**DATA EXCERPT:**
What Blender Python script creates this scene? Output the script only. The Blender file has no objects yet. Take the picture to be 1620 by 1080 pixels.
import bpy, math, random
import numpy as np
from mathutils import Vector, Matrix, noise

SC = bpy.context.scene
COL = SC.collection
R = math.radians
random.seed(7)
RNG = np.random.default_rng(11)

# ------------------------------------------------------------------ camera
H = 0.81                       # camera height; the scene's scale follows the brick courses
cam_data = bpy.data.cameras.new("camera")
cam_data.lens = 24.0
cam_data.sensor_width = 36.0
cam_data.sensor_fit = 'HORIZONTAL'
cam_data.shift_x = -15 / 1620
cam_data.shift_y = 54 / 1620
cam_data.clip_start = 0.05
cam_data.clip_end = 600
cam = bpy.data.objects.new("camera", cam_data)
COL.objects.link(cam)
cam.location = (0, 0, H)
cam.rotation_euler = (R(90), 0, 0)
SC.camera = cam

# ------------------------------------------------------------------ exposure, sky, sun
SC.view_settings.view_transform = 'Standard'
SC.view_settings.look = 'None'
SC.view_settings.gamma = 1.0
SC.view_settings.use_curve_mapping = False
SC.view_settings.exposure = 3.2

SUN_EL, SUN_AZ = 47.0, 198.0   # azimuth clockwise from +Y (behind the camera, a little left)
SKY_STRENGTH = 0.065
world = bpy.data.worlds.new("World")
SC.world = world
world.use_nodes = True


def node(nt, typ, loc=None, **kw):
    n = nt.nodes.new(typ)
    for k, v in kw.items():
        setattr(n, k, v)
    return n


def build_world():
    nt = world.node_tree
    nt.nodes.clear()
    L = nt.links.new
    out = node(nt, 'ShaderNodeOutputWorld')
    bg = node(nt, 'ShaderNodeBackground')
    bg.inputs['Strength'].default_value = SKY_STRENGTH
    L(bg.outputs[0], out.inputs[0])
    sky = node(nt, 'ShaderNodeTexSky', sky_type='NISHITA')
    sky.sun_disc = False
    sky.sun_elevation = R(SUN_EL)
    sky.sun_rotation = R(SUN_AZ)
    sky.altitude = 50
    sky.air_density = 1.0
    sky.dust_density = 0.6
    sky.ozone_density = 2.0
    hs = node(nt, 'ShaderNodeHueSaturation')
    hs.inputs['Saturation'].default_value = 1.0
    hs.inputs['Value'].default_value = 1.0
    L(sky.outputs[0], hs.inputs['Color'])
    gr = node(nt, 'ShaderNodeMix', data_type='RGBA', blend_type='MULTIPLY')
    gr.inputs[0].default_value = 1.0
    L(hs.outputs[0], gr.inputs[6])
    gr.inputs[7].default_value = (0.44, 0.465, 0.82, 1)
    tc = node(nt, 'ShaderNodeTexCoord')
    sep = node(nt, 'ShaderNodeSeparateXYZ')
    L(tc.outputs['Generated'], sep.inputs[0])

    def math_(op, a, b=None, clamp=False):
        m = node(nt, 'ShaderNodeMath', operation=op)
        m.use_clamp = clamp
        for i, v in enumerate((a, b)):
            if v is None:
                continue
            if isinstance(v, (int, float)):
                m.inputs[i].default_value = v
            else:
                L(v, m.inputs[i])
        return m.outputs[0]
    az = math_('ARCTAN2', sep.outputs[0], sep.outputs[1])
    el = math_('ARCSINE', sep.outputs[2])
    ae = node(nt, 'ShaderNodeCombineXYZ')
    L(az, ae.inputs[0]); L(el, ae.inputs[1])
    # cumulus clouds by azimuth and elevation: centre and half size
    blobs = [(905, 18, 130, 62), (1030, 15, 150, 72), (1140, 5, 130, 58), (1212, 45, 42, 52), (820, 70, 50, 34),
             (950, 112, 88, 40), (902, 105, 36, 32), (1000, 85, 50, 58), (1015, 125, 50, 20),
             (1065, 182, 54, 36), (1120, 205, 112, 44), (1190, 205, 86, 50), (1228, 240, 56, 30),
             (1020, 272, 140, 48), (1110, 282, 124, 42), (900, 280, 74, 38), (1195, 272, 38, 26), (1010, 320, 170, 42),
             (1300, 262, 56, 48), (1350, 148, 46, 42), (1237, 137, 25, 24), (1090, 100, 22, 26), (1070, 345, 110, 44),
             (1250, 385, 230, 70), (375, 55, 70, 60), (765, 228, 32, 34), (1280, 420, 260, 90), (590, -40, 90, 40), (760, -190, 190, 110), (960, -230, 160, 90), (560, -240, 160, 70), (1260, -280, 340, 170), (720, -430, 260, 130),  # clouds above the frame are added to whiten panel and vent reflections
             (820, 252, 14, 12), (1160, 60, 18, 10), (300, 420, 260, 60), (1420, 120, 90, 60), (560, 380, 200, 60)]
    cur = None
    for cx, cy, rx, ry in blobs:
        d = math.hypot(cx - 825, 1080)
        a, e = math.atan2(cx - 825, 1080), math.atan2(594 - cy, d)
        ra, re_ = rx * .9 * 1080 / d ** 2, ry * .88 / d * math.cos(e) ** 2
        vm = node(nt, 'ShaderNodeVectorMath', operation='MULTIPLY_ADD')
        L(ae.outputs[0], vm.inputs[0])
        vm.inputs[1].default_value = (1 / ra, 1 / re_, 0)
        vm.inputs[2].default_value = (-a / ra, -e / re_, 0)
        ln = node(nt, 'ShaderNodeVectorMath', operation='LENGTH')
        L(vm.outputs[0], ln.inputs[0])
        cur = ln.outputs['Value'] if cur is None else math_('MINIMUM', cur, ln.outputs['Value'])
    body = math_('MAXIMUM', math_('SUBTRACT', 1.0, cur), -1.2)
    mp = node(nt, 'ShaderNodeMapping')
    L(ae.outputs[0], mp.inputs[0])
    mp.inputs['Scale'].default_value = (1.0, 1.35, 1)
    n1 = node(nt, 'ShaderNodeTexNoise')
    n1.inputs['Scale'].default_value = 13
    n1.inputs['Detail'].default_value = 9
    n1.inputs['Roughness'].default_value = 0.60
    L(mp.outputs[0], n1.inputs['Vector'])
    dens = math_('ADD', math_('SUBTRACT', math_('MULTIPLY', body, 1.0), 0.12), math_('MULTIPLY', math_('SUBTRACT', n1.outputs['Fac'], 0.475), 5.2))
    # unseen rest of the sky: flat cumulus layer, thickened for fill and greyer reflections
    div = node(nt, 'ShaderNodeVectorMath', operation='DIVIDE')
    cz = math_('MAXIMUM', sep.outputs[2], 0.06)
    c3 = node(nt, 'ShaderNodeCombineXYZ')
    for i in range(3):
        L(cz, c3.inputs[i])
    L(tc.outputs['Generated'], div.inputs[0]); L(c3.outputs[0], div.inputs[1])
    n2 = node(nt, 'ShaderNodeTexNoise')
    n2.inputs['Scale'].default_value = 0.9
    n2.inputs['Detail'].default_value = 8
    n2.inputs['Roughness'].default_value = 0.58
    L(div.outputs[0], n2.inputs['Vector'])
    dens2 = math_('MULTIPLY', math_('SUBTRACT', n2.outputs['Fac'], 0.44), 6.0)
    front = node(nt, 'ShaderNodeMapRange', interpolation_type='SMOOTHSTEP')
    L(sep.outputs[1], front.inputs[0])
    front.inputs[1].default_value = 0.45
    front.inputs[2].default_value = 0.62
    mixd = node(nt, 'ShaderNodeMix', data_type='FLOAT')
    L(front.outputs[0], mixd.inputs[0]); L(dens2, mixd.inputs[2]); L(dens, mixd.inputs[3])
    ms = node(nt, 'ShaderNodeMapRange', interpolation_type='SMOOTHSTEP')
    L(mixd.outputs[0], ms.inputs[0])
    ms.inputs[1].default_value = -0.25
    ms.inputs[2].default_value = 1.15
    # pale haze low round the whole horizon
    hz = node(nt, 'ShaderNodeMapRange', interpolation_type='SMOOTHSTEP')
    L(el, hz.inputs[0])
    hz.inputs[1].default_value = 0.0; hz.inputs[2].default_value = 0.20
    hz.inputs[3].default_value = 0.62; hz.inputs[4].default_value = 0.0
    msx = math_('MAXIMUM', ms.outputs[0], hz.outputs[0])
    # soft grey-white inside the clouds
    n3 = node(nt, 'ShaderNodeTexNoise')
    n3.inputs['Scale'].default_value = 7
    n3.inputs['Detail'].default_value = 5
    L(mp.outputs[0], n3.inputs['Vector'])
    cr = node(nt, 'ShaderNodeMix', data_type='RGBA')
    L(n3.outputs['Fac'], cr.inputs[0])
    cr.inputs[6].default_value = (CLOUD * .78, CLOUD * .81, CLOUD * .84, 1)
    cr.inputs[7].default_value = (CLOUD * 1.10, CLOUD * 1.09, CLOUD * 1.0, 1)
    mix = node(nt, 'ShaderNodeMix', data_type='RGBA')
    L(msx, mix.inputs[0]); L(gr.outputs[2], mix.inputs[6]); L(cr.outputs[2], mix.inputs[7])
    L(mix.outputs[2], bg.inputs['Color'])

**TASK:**
Lines from the start of the material above through the line containing "RNG = np.random.default_rng(11)" are to be duplicated exactly, and only those.

**THE OUTPUT:**
What Blender Python script creates this scene? Output the script only. The Blender file has no objects yet. Take the picture to be 1620 by 1080 pixels.
import bpy, math, random
import numpy as np
from mathutils import Vector, Matrix, noise

SC = bpy.context.scene
COL = SC.collection
R = math.radians
random.seed(7)
RNG = np.random.default_rng(11)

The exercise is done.